Native Hawaiian mother of six finds secure home and new life at Kukui Gardens

Eah Housing

Born and raised in Honolulu, Summerlyn Nahinu, 36, left her husband in 2014 to escape domestic violence, ending their 18-year relationship, which included 10 years of marriage. She had no home, no job and six children to care for, ranging in age from 2 to 15.

It took a couple of years, but in 2016 Summerlyn found sanctuary at Kukui Gardens, an EAH Housing community near downtown Honolulu. “People need to know Kukui Gardens is a great place to live,” said Summerlyn. “They provide safety. And coming from my situation, safety is definitely a key to where I want to live, hopefully for years to come.”

Before finding Kukui Gardens, Summerlyn and her children spent about two years in temporary housing, first at the local “90-day shelter” and later in Waimanalo, on Oahu’s windward coast.
 
Proud of her 65 percent native Hawaiian heritage, Summerlyn recently enrolled two of her three teenagers at the prestigious Kamehameha School, endowed more than a century ago to educate children of Hawaiian ancestry. It was founded by the great granddaughter of Kamehameha I, who in 1810, united all the Hawaiian islands under one rule.

Summerlyn is also proud of the new life she has put together for herself and her children. “I went from having nothing, nothing besides the clothes on my back, to being in a four-bedroom two-bath unit with the six most important people to me on the planet,” she said. “You can take the worst situation and turn it into something beautiful, into something positive.”

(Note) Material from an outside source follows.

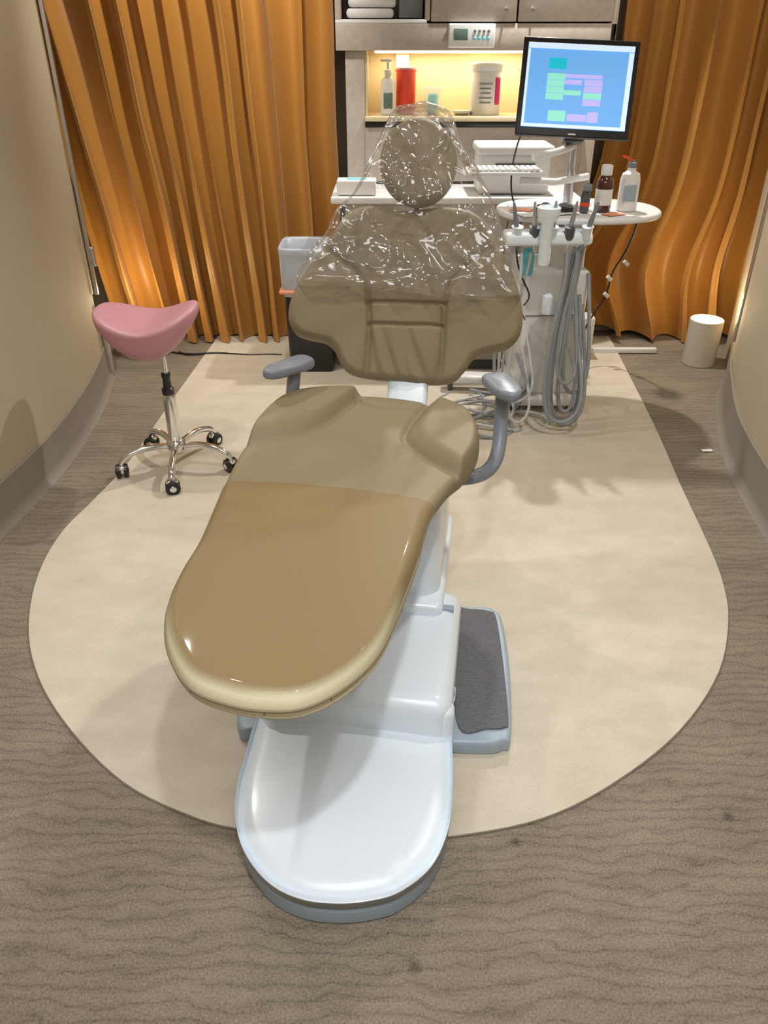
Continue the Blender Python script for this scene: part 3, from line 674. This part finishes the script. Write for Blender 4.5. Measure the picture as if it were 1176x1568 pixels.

Her new life also required landing a job. She sent out more than 80 job applications, on Oahu and even to neighbor islands. In early 2015, the Honolulu Police Department hired her to be a clerk typist. There she also received training on fingerprint identification. Two years later, she moved to a job as a fingerprint identification technician with the state of Hawaii.

Summerlyn also dreams of one day going back to college to become a nurse. “I love working with people,” she said. “I can talk to all kinds of people, from a homeless person to a company CEO.”

She’s also found listening important, especially to those going through similar struggles.

“I did counseling, I did groups, I did community service, anything I felt I needed to help me understand the process I was going through,” said Summerlyn. “There are so many women, and men, going through similar situations. Being able to learn from their mistakes and be inspired by their stories of overcoming obstacles gave me hope. So I knew I could do it too.”

She’s also been inspired by her new home. “EAH Housing has been so supportive and such a blessing for my family and I,” said Summerlyn. “The office staff is super professional, but at the same time, welcoming. It’s almost like family-run housing.”